A quick test you can do: Use any o/c tool and *underclock* the card by about
50%, then leave your case open and point a household fan at it. If the dots
go away, you'll know for sure the heat sink is insufficient.
If the dots do not go away, overclock the crap out of it and run the card to
the ground (or discreetly unload it on eBay...). $25 is not worth the
shipping cost of an RMA, in my opinion.
--
"War is the continuation of politics by other means.
It can therefore be said that politics is war without
bloodshed while war is politics with bloodshed."
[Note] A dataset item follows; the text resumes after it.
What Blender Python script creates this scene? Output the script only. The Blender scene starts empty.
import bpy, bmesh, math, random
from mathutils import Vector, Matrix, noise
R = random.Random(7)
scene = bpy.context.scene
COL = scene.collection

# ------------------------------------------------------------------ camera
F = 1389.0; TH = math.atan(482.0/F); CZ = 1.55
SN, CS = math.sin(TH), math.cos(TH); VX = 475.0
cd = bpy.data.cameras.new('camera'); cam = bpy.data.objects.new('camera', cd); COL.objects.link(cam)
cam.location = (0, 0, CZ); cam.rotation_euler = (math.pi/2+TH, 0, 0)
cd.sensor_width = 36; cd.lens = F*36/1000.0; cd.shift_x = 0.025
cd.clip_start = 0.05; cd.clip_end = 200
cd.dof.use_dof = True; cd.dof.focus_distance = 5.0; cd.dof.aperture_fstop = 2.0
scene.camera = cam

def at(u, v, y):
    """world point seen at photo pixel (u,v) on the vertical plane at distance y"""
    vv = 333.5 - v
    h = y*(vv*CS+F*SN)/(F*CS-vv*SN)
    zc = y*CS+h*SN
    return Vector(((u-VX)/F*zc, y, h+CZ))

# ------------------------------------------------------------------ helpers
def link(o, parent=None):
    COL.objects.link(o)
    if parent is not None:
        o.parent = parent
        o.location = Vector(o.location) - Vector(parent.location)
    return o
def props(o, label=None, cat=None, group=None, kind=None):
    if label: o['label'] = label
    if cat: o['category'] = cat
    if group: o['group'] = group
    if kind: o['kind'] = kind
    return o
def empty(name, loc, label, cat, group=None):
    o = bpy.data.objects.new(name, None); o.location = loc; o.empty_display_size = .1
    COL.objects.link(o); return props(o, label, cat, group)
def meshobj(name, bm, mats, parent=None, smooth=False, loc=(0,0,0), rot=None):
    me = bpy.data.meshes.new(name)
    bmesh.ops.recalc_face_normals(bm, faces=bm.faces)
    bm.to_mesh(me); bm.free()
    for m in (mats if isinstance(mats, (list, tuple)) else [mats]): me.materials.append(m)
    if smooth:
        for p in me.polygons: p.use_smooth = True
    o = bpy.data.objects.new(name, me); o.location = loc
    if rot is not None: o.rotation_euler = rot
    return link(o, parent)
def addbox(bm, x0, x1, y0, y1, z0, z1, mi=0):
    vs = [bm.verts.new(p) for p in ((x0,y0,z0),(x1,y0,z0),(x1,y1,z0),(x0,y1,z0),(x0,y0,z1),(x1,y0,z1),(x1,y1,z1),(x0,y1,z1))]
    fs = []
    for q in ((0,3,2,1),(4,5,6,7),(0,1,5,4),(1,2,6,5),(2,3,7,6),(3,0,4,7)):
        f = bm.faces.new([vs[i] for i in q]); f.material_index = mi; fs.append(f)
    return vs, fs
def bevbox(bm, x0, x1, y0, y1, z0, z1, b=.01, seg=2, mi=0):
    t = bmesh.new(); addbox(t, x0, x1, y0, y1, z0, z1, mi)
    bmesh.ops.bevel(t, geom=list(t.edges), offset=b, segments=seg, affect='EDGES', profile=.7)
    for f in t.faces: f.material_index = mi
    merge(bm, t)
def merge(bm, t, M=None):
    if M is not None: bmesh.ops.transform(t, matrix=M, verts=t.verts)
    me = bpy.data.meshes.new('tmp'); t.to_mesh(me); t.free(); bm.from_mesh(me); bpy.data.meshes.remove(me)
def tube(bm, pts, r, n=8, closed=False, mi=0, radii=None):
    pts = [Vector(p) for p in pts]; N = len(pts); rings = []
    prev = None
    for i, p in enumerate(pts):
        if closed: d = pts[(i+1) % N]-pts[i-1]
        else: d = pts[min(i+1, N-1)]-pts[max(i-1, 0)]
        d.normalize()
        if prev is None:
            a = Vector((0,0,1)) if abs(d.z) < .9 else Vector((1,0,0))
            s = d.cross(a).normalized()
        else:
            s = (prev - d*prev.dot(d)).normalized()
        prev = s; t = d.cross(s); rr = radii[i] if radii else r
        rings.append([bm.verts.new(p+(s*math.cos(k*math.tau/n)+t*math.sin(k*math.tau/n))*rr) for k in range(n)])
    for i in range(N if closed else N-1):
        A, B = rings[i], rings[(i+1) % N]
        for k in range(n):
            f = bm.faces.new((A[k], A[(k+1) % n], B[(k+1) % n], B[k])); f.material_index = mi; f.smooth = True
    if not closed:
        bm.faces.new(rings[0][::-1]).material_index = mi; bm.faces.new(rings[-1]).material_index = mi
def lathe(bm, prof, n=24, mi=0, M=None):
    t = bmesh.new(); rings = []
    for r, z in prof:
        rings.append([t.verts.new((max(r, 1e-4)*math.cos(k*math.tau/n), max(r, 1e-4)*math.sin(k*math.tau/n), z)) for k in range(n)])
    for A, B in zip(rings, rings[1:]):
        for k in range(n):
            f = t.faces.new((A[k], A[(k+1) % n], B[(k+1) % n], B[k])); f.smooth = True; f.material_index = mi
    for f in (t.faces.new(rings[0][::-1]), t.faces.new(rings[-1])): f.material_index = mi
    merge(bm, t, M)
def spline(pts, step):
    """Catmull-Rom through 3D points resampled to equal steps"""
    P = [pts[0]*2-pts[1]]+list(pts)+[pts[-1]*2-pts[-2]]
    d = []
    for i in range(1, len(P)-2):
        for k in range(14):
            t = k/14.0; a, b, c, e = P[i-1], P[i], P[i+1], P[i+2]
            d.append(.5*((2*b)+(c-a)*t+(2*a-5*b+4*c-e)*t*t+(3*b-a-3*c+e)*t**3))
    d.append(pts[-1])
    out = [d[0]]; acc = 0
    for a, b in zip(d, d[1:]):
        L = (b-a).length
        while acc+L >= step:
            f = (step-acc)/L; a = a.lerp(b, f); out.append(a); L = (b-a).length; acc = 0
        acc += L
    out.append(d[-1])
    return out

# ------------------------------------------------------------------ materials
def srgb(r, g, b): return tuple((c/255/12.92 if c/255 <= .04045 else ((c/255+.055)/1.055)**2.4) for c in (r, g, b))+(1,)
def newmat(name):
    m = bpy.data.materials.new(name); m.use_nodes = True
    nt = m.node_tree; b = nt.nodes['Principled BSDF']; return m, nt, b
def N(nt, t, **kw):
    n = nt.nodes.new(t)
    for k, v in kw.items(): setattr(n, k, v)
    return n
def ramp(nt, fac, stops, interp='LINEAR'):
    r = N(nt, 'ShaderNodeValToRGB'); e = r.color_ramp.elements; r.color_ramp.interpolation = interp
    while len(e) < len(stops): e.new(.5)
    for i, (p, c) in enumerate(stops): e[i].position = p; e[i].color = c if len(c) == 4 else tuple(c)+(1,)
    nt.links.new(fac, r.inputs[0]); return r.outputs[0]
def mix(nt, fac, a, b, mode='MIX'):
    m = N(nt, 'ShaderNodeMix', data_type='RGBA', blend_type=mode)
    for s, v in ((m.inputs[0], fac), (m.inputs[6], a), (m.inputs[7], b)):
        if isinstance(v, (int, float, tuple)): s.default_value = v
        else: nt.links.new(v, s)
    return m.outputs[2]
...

"StewRat" <(E-Mail Removed)> wrote in message
news:(E-Mail Removed)...
>I have a Jetway w/ 64mb Mobility 9000 4x card (yeah, old tech but so is the
> mobo etc) that I just got, and so far it seems to run very nicely after
> installing the most recent Omega driver set (I started out w/ the regular
> Catalyst set and a Mobility modder from somewhere, but it wouldn't install
> the secondary device). Gets about 6000 on 3DMark 2001 SE, 1000 on 3DMark
> 03
> w/ just a Duron 1.6, so is fine for old DirectX 8 games, playing/ burning
> DVDs, etc. Right now I have the default heat sink on it. Got it from the
> Egg.
>
> Only beef I've got right now is that it looks like maybe I've got a
> problem
> w/ the video memory. Since I really know nothing about it, I figure I'd
> bring it up here. I'm wondering if I should RMA it and get a replacement,
> or
> just keep the darn thing. Hey, shipping ain't cheap, and the card was only
> $25ish...
>
> What I have seen from the beginning w/ this card is a couple of adjoining
> dots that are either all black or all white (usually black) when I run 3D
> demos (and presumably will in games; 2D looks fine). They show up in
> different places depending on my choice of resolution (and AA?), but they
> are pretty consistently there. I expect they are permanent, and something
> akin to having dead (yet moveable) pixels on an LCD display (I'm using a
> Compaq P1100 flat CRT w/ default res set at 1024x768).
>
> Is this the start of something that will only get worse? Might it be a
> problem w/ the drivers? If hardware, might it just stay the way it is, if
> I'm willing to ignore it? The Omega drivers include good OC tools which
> test
> for artifacts while rendering 3D and don't detect anything; is there a
> better test available? Finally, should I feel comfortable pushing this to
> standard 9000 clock levels (or higher - it seems to do it w/out
> artifacting,
> or changing the number or location of the dots) if I keep it? I'd probably
> put a good fan on it if I do.
>
> I'm looking forward to your advice.